• Problem statement
Quote the full listing word for word.

• Material provided
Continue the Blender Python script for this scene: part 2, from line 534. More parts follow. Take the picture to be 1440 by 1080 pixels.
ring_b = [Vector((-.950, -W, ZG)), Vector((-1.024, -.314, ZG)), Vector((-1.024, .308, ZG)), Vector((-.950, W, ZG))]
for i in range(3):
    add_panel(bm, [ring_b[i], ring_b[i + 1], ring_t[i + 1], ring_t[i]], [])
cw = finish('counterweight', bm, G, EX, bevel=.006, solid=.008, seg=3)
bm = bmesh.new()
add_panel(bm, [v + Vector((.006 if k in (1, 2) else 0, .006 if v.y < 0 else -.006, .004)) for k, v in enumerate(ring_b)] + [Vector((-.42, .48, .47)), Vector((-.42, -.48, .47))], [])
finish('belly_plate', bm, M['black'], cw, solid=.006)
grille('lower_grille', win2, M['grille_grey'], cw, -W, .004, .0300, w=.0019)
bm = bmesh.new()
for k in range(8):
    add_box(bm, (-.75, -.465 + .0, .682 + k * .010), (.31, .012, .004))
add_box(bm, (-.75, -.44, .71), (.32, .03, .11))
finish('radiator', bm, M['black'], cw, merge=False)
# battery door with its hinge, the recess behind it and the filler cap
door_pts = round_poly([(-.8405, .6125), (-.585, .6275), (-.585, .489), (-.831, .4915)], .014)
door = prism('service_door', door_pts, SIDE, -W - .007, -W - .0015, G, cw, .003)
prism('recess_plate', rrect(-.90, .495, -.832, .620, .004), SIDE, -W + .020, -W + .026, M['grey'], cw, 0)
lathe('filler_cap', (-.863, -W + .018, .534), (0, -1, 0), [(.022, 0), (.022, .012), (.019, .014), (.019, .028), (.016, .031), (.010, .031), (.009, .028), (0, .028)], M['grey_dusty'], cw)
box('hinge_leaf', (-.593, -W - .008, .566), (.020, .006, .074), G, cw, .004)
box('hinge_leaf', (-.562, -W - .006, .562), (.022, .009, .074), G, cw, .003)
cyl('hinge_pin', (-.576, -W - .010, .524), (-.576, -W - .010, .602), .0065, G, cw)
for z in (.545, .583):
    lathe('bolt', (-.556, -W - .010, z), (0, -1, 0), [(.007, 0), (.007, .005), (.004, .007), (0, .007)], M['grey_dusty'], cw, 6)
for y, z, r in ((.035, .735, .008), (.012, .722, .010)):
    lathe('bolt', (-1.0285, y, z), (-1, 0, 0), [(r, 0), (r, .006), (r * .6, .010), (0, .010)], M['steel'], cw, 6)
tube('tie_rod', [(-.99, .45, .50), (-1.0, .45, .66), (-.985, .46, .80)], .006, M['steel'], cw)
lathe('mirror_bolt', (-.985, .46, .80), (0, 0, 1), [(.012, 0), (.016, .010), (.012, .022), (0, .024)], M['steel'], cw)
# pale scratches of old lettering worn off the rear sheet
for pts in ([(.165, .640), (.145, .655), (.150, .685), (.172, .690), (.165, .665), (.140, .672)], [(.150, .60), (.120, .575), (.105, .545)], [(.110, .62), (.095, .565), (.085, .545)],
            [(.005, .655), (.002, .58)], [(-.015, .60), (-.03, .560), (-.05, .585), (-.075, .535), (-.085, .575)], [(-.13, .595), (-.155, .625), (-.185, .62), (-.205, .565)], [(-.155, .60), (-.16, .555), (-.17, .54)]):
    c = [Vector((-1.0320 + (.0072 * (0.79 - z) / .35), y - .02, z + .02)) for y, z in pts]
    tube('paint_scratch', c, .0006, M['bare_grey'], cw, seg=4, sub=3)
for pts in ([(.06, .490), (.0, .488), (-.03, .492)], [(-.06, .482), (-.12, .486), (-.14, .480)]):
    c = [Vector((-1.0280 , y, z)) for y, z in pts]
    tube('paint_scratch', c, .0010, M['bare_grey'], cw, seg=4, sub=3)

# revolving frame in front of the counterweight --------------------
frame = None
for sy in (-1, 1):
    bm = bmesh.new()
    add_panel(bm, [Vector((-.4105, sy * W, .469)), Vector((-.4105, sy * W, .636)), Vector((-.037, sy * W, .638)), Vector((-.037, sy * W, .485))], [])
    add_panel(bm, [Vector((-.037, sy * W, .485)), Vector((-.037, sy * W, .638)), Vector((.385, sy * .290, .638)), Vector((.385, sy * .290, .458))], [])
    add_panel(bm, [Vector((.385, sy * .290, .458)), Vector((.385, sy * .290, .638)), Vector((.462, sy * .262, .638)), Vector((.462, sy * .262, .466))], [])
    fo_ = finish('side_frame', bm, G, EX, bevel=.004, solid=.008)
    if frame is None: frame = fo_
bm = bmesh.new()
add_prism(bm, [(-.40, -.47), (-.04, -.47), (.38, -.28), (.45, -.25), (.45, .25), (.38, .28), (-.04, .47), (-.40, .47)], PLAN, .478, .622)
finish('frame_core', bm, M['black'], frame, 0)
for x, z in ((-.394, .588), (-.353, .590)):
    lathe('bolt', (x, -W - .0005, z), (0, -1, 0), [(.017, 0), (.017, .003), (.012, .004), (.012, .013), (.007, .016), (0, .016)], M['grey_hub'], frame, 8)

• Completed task
Continue the Blender Python script for this scene: part 2, from line 534. More parts follow. Take the picture to be 1440 by 1080 pixels.
ring_b = [Vector((-.950, -W, ZG)), Vector((-1.024, -.314, ZG)), Vector((-1.024, .308, ZG)), Vector((-.950, W, ZG))]
for i in range(3):
    add_panel(bm, [ring_b[i], ring_b[i + 1], ring_t[i + 1], ring_t[i]], [])
cw = finish('counterweight', bm, G, EX, bevel=.006, solid=.008, seg=3)
bm = bmesh.new()
add_panel(bm, [v + Vector((.006 if k in (1, 2) else 0, .006 if v.y < 0 else -.006, .004)) for k, v in enumerate(ring_b)] + [Vector((-.42, .48, .47)), Vector((-.42, -.48, .47))], [])
finish('belly_plate', bm, M['black'], cw, solid=.006)
grille('lower_grille', win2, M['grille_grey'], cw, -W, .004, .0300, w=.0019)
bm = bmesh.new()
for k in range(8):
    add_box(bm, (-.75, -.465 + .0, .682 + k * .010), (.31, .012, .004))
add_box(bm, (-.75, -.44, .71), (.32, .03, .11))
finish('radiator', bm, M['black'], cw, merge=False)
# battery door with its hinge, the recess behind it and the filler cap
door_pts = round_poly([(-.8405, .6125), (-.585, .6275), (-.585, .489), (-.831, .4915)], .014)
door = prism('service_door', door_pts, SIDE, -W - .007, -W - .0015, G, cw, .003)
prism('recess_plate', rrect(-.90, .495, -.832, .620, .004), SIDE, -W + .020, -W + .026, M['grey'], cw, 0)
lathe('filler_cap', (-.863, -W + .018, .534), (0, -1, 0), [(.022, 0), (.022, .012), (.019, .014), (.019, .028), (.016, .031), (.010, .031), (.009, .028), (0, .028)], M['grey_dusty'], cw)
box('hinge_leaf', (-.593, -W - .008, .566), (.020, .006, .074), G, cw, .004)
box('hinge_leaf', (-.562, -W - .006, .562), (.022, .009, .074), G, cw, .003)
cyl('hinge_pin', (-.576, -W - .010, .524), (-.576, -W - .010, .602), .0065, G, cw)
for z in (.545, .583):
    lathe('bolt', (-.556, -W - .010, z), (0, -1, 0), [(.007, 0), (.007, .005), (.004, .007), (0, .007)], M['grey_dusty'], cw, 6)
for y, z, r in ((.035, .735, .008), (.012, .722, .010)):
    lathe('bolt', (-1.0285, y, z), (-1, 0, 0), [(r, 0), (r, .006), (r * .6, .010), (0, .010)], M['steel'], cw, 6)
tube('tie_rod', [(-.99, .45, .50), (-1.0, .45, .66), (-.985, .46, .80)], .006, M['steel'], cw)
lathe('mirror_bolt', (-.985, .46, .80), (0, 0, 1), [(.012, 0), (.016, .010), (.012, .022), (0, .024)], M['steel'], cw)
# pale scratches of old lettering worn off the rear sheet
for pts in ([(.165, .640), (.145, .655), (.150, .685), (.172, .690), (.165, .665), (.140, .672)], [(.150, .60), (.120, .575), (.105, .545)], [(.110, .62), (.095, .565), (.085, .545)],
            [(.005, .655), (.002, .58)], [(-.015, .60), (-.03, .560), (-.05, .585), (-.075, .535), (-.085, .575)], [(-.13, .595), (-.155, .625), (-.185, .62), (-.205, .565)], [(-.155, .60), (-.16, .555), (-.17, .54)]):
    c = [Vector((-1.0320 + (.0072 * (0.79 - z) / .35), y - .02, z + .02)) for y, z in pts]
    tube('paint_scratch', c, .0006, M['bare_grey'], cw, seg=4, sub=3)
for pts in ([(.06, .490), (.0, .488), (-.03, .492)], [(-.06, .482), (-.12, .486), (-.14, .480)]):
    c = [Vector((-1.0280 , y, z)) for y, z in pts]
    tube('paint_scratch', c, .0010, M['bare_grey'], cw, seg=4, sub=3)

# revolving frame in front of the counterweight --------------------
frame = None
for sy in (-1, 1):
    bm = bmesh.new()
    add_panel(bm, [Vector((-.4105, sy * W, .469)), Vector((-.4105, sy * W, .636)), Vector((-.037, sy * W, .638)), Vector((-.037, sy * W, .485))], [])
    add_panel(bm, [Vector((-.037, sy * W, .485)), Vector((-.037, sy * W, .638)), Vector((.385, sy * .290, .638)), Vector((.385, sy * .290, .458))], [])
    add_panel(bm, [Vector((.385, sy * .290, .458)), Vector((.385, sy * .290, .638)), Vector((.462, sy * .262, .638)), Vector((.462, sy * .262, .466))], [])
    fo_ = finish('side_frame', bm, G, EX, bevel=.004, solid=.008)
    if frame is None: frame = fo_
bm = bmesh.new()
add_prism(bm, [(-.40, -.47), (-.04, -.47), (.38, -.28), (.45, -.25), (.45, .25), (.38, .28), (-.04, .47), (-.40, .47)], PLAN, .478, .622)
finish('frame_core', bm, M['black'], frame, 0)
for x, z in ((-.394, .588), (-.353, .590)):
    lathe('bolt', (x, -W - .0005, z), (0, -1, 0), [(.017, 0), (.017, .003), (.012, .004), (.012, .013), (.007, .016), (0, .016)], M['grey_hub'], frame, 8)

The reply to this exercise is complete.